TASK MATERIAL:

********************

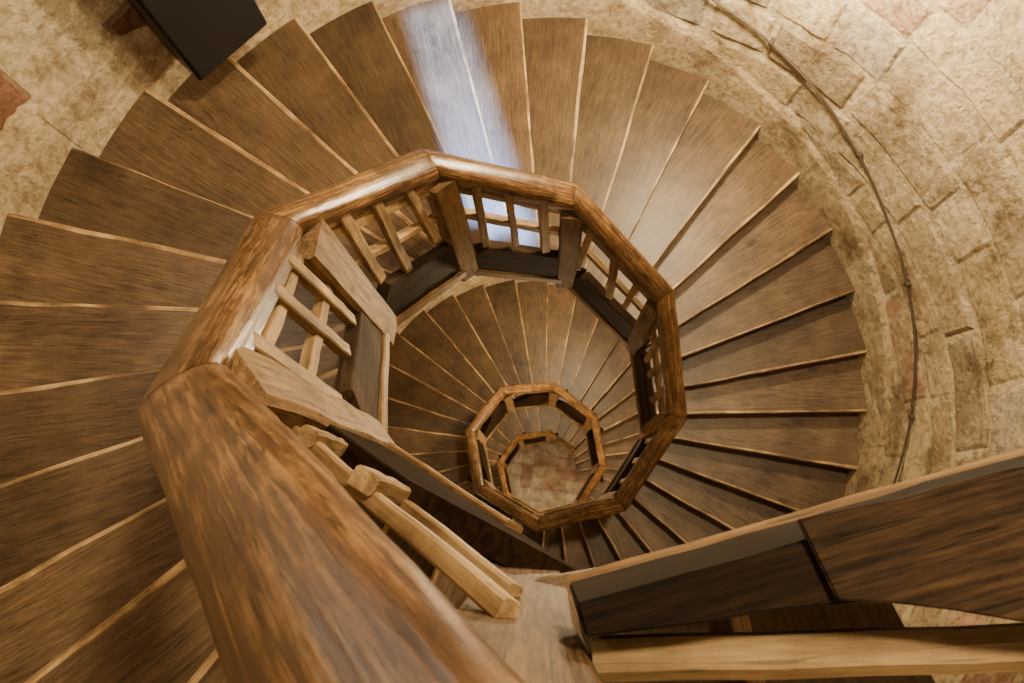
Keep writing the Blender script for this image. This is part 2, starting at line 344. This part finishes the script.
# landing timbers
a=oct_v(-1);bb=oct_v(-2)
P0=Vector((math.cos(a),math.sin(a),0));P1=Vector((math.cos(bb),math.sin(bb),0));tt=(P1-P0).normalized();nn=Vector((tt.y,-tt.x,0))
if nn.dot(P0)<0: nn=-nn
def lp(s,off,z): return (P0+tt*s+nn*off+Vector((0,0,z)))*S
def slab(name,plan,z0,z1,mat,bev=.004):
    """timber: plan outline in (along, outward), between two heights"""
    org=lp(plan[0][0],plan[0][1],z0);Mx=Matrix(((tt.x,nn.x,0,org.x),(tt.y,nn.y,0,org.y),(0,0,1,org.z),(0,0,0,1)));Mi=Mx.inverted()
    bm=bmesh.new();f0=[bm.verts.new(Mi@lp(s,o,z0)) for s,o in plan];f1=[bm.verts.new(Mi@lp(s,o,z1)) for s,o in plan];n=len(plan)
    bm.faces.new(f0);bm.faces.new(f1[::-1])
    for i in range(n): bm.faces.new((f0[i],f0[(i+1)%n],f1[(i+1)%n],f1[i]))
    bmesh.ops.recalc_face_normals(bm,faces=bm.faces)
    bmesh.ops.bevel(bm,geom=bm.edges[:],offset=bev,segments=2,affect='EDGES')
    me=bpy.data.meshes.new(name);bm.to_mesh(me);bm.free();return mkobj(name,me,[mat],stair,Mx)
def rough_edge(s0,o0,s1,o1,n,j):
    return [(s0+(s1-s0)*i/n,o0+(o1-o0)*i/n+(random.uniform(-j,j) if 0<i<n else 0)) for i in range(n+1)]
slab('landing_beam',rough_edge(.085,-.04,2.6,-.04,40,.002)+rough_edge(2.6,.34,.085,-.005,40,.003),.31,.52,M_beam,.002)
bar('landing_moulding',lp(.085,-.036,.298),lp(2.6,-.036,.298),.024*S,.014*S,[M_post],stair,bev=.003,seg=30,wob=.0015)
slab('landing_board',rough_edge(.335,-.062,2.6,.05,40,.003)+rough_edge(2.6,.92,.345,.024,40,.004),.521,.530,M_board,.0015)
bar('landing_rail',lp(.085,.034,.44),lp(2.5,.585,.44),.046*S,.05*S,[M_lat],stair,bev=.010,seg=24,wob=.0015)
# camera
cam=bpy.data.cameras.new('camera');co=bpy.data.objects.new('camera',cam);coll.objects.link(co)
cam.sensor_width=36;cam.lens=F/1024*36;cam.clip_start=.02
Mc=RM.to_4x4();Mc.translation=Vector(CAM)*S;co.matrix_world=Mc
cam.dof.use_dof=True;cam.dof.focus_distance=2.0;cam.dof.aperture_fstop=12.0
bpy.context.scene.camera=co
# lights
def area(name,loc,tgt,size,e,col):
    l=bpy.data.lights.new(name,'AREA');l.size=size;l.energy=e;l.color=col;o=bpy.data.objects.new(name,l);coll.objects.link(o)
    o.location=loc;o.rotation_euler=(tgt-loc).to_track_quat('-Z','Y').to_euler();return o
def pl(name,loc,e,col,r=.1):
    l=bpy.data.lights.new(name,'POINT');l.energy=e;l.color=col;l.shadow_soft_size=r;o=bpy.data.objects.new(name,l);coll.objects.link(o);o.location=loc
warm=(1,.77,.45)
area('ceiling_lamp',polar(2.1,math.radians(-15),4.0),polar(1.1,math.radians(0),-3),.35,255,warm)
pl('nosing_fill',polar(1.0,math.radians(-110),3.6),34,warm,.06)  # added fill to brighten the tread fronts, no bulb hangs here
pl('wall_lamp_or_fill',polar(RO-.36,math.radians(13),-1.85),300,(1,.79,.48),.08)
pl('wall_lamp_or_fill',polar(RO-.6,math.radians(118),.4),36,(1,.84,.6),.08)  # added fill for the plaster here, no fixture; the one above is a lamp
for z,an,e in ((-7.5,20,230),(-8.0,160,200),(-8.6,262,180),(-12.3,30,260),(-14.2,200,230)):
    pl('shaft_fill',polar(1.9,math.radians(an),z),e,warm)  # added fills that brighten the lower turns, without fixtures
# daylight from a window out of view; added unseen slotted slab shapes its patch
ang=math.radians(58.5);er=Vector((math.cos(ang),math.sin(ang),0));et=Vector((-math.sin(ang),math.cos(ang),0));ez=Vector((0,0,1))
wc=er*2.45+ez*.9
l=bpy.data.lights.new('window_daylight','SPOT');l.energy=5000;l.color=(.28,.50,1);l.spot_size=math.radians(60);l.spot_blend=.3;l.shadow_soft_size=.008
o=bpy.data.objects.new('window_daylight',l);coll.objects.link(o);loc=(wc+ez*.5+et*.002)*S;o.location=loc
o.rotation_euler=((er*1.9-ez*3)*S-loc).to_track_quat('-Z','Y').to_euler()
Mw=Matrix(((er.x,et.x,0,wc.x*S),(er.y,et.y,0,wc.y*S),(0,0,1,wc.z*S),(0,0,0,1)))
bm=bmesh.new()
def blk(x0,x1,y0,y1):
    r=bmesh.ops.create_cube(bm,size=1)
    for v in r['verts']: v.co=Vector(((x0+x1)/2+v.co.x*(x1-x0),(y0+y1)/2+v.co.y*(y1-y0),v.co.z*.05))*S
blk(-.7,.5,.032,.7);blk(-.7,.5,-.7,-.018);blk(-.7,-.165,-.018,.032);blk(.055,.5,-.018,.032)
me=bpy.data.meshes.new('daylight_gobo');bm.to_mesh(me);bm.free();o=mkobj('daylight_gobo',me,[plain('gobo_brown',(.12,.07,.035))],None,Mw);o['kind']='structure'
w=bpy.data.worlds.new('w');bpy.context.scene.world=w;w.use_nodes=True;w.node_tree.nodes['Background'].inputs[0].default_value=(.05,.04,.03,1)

********************

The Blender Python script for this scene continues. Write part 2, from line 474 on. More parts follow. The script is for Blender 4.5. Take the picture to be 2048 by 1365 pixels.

********************

WHAT IS ASKED: Show every line from the entries above in which the word "Blender" appears.

TASK RESPONSE:
Keep writing the Blender script for this image. This is part 2, starting at line 344. This part finishes the script.
The Blender Python script for this scene continues. Write part 2, from line 474 on. More parts follow. The script is for Blender 4.5. Take the picture to be 2048 by 1365 pixels.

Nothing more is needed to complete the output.